Within the group of banks focusing on corporate lending, the 2025 strategy is diverging into two distinct directions: one group aims to optimize existing resources, while the other seeks to diversify their customer base. HDB, LPB, MSB, and SSB choose to expand into the SME and retail segments, which offer higher profit margins. In contrast, MBB and TCB prioritize improving asset quality and operational optimization through technology application, while SHB intends to deepen its engagement with existing customers to increase the proportion of non-credit income. Notably, MBB demonstrates a strategy of sustainable development and support for the economy, aiming for strong credit growth while accepting a moderate profit target.
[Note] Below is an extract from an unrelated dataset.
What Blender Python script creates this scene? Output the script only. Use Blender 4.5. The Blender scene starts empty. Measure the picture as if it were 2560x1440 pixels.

OCB, on the other hand, focuses on product orientation according to customer segments, emphasizing green credit—a trend that the market is strongly promoting.
While the banks have been granted a high credit growth rate, the expected continued reduction in NIM to support growth, and the challenging prospect of improving service income, effective management of operating costs and credit quality are paramount for achieving profit targets.
During the 2025 annual general meetings, banks are reshaping their strategies to adapt to the new context. Notably, there is a strong expectation for a recovery in retail credit, indicating a potential shift in credit dynamics from the production-business sector towards consumer credit to stimulate domestic demand. This is particularly relevant given the ongoing pressure on Vietnam’s export market due to tariffs.